All the data should come back exactly as it was given.

## [STORED DATA]
::::::
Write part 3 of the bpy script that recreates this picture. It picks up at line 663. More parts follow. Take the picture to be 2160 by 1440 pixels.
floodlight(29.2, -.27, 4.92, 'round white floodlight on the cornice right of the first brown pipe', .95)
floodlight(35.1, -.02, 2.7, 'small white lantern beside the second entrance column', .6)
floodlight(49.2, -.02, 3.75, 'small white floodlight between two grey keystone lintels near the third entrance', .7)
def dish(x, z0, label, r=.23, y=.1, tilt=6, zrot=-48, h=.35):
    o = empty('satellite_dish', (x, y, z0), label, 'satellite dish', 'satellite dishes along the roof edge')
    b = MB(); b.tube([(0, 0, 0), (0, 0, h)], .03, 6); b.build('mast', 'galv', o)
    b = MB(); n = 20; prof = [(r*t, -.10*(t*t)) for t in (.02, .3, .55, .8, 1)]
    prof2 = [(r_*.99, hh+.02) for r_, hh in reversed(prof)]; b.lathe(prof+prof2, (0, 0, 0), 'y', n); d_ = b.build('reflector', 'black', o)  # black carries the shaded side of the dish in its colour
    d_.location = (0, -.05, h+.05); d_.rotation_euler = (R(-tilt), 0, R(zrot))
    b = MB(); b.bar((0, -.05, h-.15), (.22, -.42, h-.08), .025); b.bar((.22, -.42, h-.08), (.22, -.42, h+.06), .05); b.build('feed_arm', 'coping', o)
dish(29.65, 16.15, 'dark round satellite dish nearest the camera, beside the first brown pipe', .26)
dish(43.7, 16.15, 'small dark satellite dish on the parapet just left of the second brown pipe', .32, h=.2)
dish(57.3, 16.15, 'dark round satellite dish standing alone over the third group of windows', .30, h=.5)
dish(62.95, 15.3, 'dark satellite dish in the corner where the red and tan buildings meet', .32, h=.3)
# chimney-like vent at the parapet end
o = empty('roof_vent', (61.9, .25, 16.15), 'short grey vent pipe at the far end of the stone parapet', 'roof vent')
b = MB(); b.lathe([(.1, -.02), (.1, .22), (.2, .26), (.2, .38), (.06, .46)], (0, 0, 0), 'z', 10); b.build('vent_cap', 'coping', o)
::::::
## [EXERCISE SOLUTION]
Write part 3 of the bpy script that recreates this picture. It picks up at line 663. More parts follow. Take the picture to be 2160 by 1440 pixels.
floodlight(29.2, -.27, 4.92, 'round white floodlight on the cornice right of the first brown pipe', .95)
floodlight(35.1, -.02, 2.7, 'small white lantern beside the second entrance column', .6)
floodlight(49.2, -.02, 3.75, 'small white floodlight between two grey keystone lintels near the third entrance', .7)
def dish(x, z0, label, r=.23, y=.1, tilt=6, zrot=-48, h=.35):
    o = empty('satellite_dish', (x, y, z0), label, 'satellite dish', 'satellite dishes along the roof edge')
    b = MB(); b.tube([(0, 0, 0), (0, 0, h)], .03, 6); b.build('mast', 'galv', o)
    b = MB(); n = 20; prof = [(r*t, -.10*(t*t)) for t in (.02, .3, .55, .8, 1)]
    prof2 = [(r_*.99, hh+.02) for r_, hh in reversed(prof)]; b.lathe(prof+prof2, (0, 0, 0), 'y', n); d_ = b.build('reflector', 'black', o)  # black carries the shaded side of the dish in its colour
    d_.location = (0, -.05, h+.05); d_.rotation_euler = (R(-tilt), 0, R(zrot))
    b = MB(); b.bar((0, -.05, h-.15), (.22, -.42, h-.08), .025); b.bar((.22, -.42, h-.08), (.22, -.42, h+.06), .05); b.build('feed_arm', 'coping', o)
dish(29.65, 16.15, 'dark round satellite dish nearest the camera, beside the first brown pipe', .26)
dish(43.7, 16.15, 'small dark satellite dish on the parapet just left of the second brown pipe', .32, h=.2)
dish(57.3, 16.15, 'dark round satellite dish standing alone over the third group of windows', .30, h=.5)
dish(62.95, 15.3, 'dark satellite dish in the corner where the red and tan buildings meet', .32, h=.3)
# chimney-like vent at the parapet end
o = empty('roof_vent', (61.9, .25, 16.15), 'short grey vent pipe at the far end of the stone parapet', 'roof vent')
b = MB(); b.lathe([(.1, -.02), (.1, .22), (.2, .26), (.2, .38), (.06, .46)], (0, 0, 0), 'z', 10); b.build('vent_cap', 'coping', o)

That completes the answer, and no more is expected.